**Work to complete:** Pictures are not part of the copy. Retype the lines from the first one through the line that contains "COL = SC.collection".

**Information shown:**
[Start]

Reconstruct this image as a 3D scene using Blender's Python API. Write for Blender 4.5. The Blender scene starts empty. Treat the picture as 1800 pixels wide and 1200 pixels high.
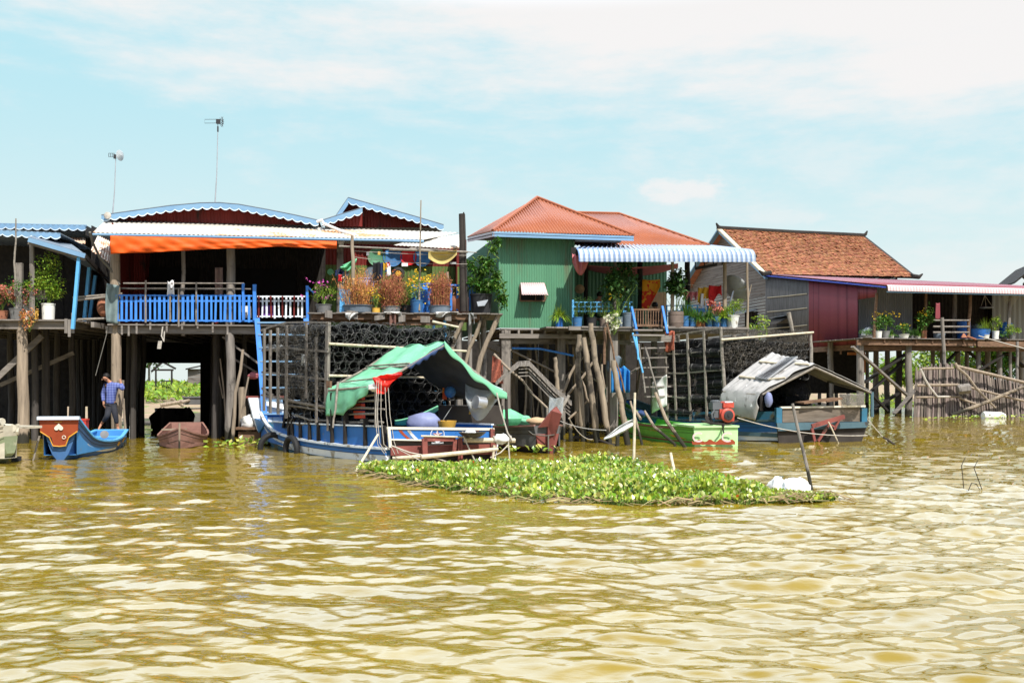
import bpy, math, random
import numpy as np
from mathutils import Vector as V, Matrix, noise as mnoise
R = random.Random(11)
FL, CX, HY, H = 1750.0, 900.0, 670.0, 1.72
rad = math.radians
SC = bpy.context.scene
COL = SC.collection

# ---------------------------------------------------------------- geometry helpers
def P(px, py, Y): return V(((px-CX)/FL*Y, Y, H-(py-HY)/FL*Y))
def W(px, py):
    Y = FL*H/(py-HY); return V(((px-CX)/FL*Y, Y, 0))
def G(px, Y): return V(((px-CX)/FL*Y, Y, 0))
class Fr:
    """vertical facade plane with its own axes: u along, v into the depth"""
    def __init__(s, o, u):
        s.o = V((o[0], o[1], 0)); s.u = V((u[0], u[1], 0)).normalized(); s.v = V((-s.u.y, s.u.x, 0))
    def h(s, px, py, d=0):
        dr = V(((px-CX)/FL, 1, (HY-py)/FL)); c = V((0, 0, H))
        t = ((s.o-c).dot(s.v)+d)/dr.dot(s.v); return c+dr*t
    def l(s, a, d, z): return s.o+s.u*a+s.v*d+V((0, 0, z))
    def a(s, px, d=0): return (s.h(px, HY, d)-s.o).dot(s.u)
    def z(s, px, py, d=0): return s.h(px, py, d).z
def FrP(px, Y, deg): return Fr(G(px, Y), (math.cos(rad(deg)), math.sin(rad(deg))))
UP = V((0, 0, 1))
def rv(s=1.0): return V((R.uniform(-s, s), R.uniform(-s, s), R.uniform(-s, s)))
def lerp(a, b, t): return a+(b-a)*t
def poly_at(pts, x):
    for (x0, y0), (x1, y1) in zip(pts, pts[1:]):
        if x <= x1: return y0+(y1-y0)*((x-x0)/(x1-x0) if x1 != x0 else 0) if x >= x0 else y0
    return pts[-1][1]

class MB:
    def __init__(s): s.v = []; s.f = []; s.m = []
    def add(s, vs, fs, m=0):
        n = len(s.v); s.v += [V(p) for p in vs]; s.f += [tuple(i+n for i in f) for f in fs]; s.m += [m]*len(fs); return s
    def face(s, pts, m=0): return s.add(pts, [tuple(range(len(pts)))], m)
    def obox(s, o, a, b, c, m=0):
        vs = [o, o+a, o+a+b, o+b, o+c, o+a+c, o+a+b+c, o+b+c]
        return s.add(vs, [(0, 3, 2, 1), (4, 5, 6, 7), (0, 1, 5, 4), (1, 2, 6, 5), (2, 3, 7, 6), (3, 0, 4, 7)], m)
    def beam(s, a, b, w, h=None, up=None, m=0):
        a = V(a); b = V(b); h = h or w; d = (b-a); 
        if d.length < 1e-6: return s
        up = V(up) if up is not None else (UP if abs(d.normalized().z) < .95 else V((0, 1, 0)))
        x = d.cross(up).normalized()*w; y = x.cross(d).normalized()*h
        return s.obox(a-x/2-y/2, d, x, y, m)
    def tube(s, pts, r, n=7, m=0, cap=True):
        pts = [V(p) for p in pts]; rs = r if isinstance(r, (list, tuple)) else [r]*len(pts)
        vs = []; fs = []; ref = None
        for i, p in enumerate(pts):
            d = (pts[min(i+1, len(pts)-1)]-pts[max(i-1, 0)])
            d = d.normalized() if d.length > 1e-9 else UP
            if ref is None: ref = d.orthogonal().normalized()
            x = (ref-d*ref.dot(d)); x = x.normalized() if x.length > 1e-6 else d.orthogonal().normalized()
            ref = x; y = d.cross(x)
            for k in range(n):
                a = 2*math.pi*k/n; vs.append(p+(x*math.cos(a)+y*math.sin(a))*rs[i])
        for i in range(len(pts)-1):
            for k in range(n):
                k2 = (k+1) % n; fs.append((i*n+k, i*n+k2, (i+1)*n+k2, (i+1)*n+k))
        if cap: fs.append(tuple(range(n-1, -1, -1))); fs.append(tuple((len(pts)-1)*n+k for k in range(n)))
        return s.add(vs, fs, m)
    def pole(s, a, b, r, r2=None, m=0, seg=7, wob=.02, n=8):
        """a natural, slightly crooked wooden pole"""
        a = V(a); b = V(b); r2 = r2 or r*.85; L = (b-a).length; ph = R.uniform(0, 100)
        pts = []; rs = []
        for i in range(seg+1):
            t = i/seg; w = wob*L**.5*math.sin(math.pi*min(max(t, 0), 1))
            o = V((mnoise.noise(V((ph, t*3, 0))), mnoise.noise(V((ph, t*3, 9))), 0))*w*1.6
            pts.append(a.lerp(b, t)+o); rs.append((r+(r2-r)*t)*(1+.10*mnoise.noise(V((ph, t*6, 4)))))
        return s.tube(pts, rs, n, m)
    def ring(s, c, ax, rad_, r, n=16, k=5, m=0, a0=0, a1=2*math.pi):
        ax = V(ax).normalized(); x = ax.orthogonal().normalized() if abs(ax.z) > .99 else V((0,0,1)).cross(ax).normalized(); y = ax.cross(x)
        full = abs(a1-a0-2*math.pi) < 1e-6
        vs = []; fs = []; N = n if full else n+1
        for i in range(N):
            a = a0+(a1-a0)*i/n; d = x*math.cos(a)+y*math.sin(a)
            for j in range(k):
                b = 2*math.pi*j/k; vs.append(c+d*(rad_+r*math.cos(b))+ax*r*math.sin(b))
        for i in range(n):
            i2 = (i+1) % N
            for j in range(k):
                j2 = (j+1) % k; fs.append((i*k+j, i2*k+j, i2*k+j2, i*k+j2))
        return s.add(vs, fs, m)
    def lathe(s, base, prof, n=18, ax=UP, m=0, cap=True):
        ax = V(ax).normalized(); x = ax.orthogonal().normalized(); y = ax.cross(x); vs = []; fs = []
        for (r, z) in prof:
            for k in range(n):
                a = 2*math.pi*k/n; vs.append(V(base)+ax*z+(x*math.cos(a)+y*math.sin(a))*r)
        for i in range(len(prof)-1):
            for k in range(n):
                k2 = (k+1) % n; fs.append((i*n+k, i*n+k2, (i+1)*n+k2, (i+1)*n+k))
        if cap:
            if prof[0][0] > 1e-4: fs.append(tuple(range(n-1, -1, -1)))
            if prof[-1][0] > 1e-4: fs.append(tuple((len(prof)-1)*n+k for k in range(n)))
        return s.add(vs, fs, m)
    def sheet(s, fn, nu, nv, m=0):
        vs = [fn(i/nu, j/nv) for j in range(nv+1) for i in range(nu+1)]; fs = []
        for j in range(nv):
            for i in range(nu):
                a = j*(nu+1)+i; fs.append((a, a+1, a+nu+2, a+nu+1))
        return s.add(vs, fs, m)
    def slab(s, pts, ext, m=0):
        """polygon extruded by the vector ext"""
        pts = [V(p) for p in pts]; n = len(pts); ext = V(ext)
        vs = pts+[p+ext for p in pts]
        fs = [tuple(range(n-1, -1, -1)), tuple(range(n, 2*n))]+[(i, (i+1) % n, n+(i+1) % n, n+i) for i in range(n)]
        return s.add(vs, fs, m)
    def corr(s, a, b, top, waves, amp, m=0, per=6, nv=1, jag=0, m2=None):
        """corrugated sheet: base edge a-b, top(t) the upper edge; ridges run from base to top"""
        n = waves*per; a = V(a); b = V(b); T = [V(top(i/n)) for i in range(n+1)]
        nm = (b-a).cross(V(top(.5))-a.lerp(b, .5)).normalized(); vs = []
        for j in range(nv+1):
            for i in range(n+1):
                t = i/n; e = a.lerp(b, t)
                p = e.lerp(T[i], j/nv)+nm*amp*math.sin(2*math.pi*waves*t)
                if jag and j == 0: p += (e-T[i]).normalized()*jag*mnoise.noise(V((t*9, 3, jag)))
                vs.append(p)
        fs = []
        for j in range(nv):
            for i in range(n):
                k = j*(n+1)+i; fs.append((k, k+1, k+n+2, k+n+1))
        s.add(vs, fs, m)
        if m2 is not None:
            q = len(fs)
            for idx in range(q):
                i = idx % n
                if i % per in m2[0]: s.m[-q+idx] = m2[1]
        return s
    def leaf(s, p, d, nrm, l, w, m=0, bend=.15):
        d = d.normalized(); sd = d.cross(nrm)
        sd = sd.normalized() if sd.length > 1e-5 else d.orthogonal().normalized(); up = sd.cross(d)
        q = p+d*l*.45-up*l*bend*.2
        return s.add([p, q+sd*w*.5+up*w*.12, p+d*l-up*l*bend, q-sd*w*.5+up*w*.12, q], [(0, 4, 1), (1, 4, 2), (2, 4, 3), (3, 4, 0)], m)
    def build(s, name, mats, parent=None, smooth=False, solid=0, loc=None, sub=0):
        me = bpy.data.meshes.new(name)
        o = bpy.data.objects.new(name, me); COL.objects.link(o)
        off = V((0, 0, 0))
        if parent is not None:
            r = parent
            while r is not None: off = off+r.location; r = r.parent
            o.parent = parent
        elif loc is not None: off = V(loc); o.location = off
        me.from_pydata([tuple(p-off) for p in s.v], [], s.f)
        if not isinstance(mats, (list, tuple)): mats = [mats]
        for m in mats: me.materials.append(M[m] if isinstance(m, str) else m)
        me.polygons.foreach_set('material_index', [min(k, len(mats)-1) for k in s.m])
        if smooth:
            me.polygons.foreach_set('use_smooth', [True]*len(me.polygons))
            me.set_sharp_from_angle(angle=rad(42))
        me.update()
        if solid:
            md = o.modifiers.new('Thickness', 'SOLIDIFY'); md.thickness = solid; md.offset = 0
        if sub:
            md = o.modifiers.new('Smooth', 'SUBSURF'); md.levels = sub; md.render_levels = sub
        return o
def tag(o, label=None, cat=None, group=None, kind=None):
    if label: o['label'] = label
    if cat: o['category'] = cat
    if group: o['group'] = group
    if kind: o['kind'] = kind
    return o
def T(name, label, cat, loc=(0, 0, 0), group=None):
    o = bpy.data.objects.new(name, None); COL.objects.link(o); o.location = V(loc); o.empty_display_size = .1
    return tag(o, label, cat, group)
def one(mb, name, mats, label, cat, loc, group=None, **kw):
    return tag(mb.build(name, mats, None, loc=loc, **kw), label, cat, group)
def copy_thing(src, loc, label=None, rot=None):
    c = src.copy(); COL.objects.link(c); c.location = loc
    if rot is not None: c.rotation_euler = rot
    if label: c['label'] = label
    for ch in list(src.children):
        k = ch.copy(); COL.objects.link(k); k.parent = c
        for g in list(ch.children):
            q = g.copy(); COL.objects.link(q); q.parent = k
    return c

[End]

**Written answer:**
Reconstruct this image as a 3D scene using Blender's Python API. Write for Blender 4.5. The Blender scene starts empty. Treat the picture as 1800 pixels wide and 1200 pixels high.
import bpy, math, random
import numpy as np
from mathutils import Vector as V, Matrix, noise as mnoise
R = random.Random(11)
FL, CX, HY, H = 1750.0, 900.0, 670.0, 1.72
rad = math.radians
SC = bpy.context.scene
COL = SC.collection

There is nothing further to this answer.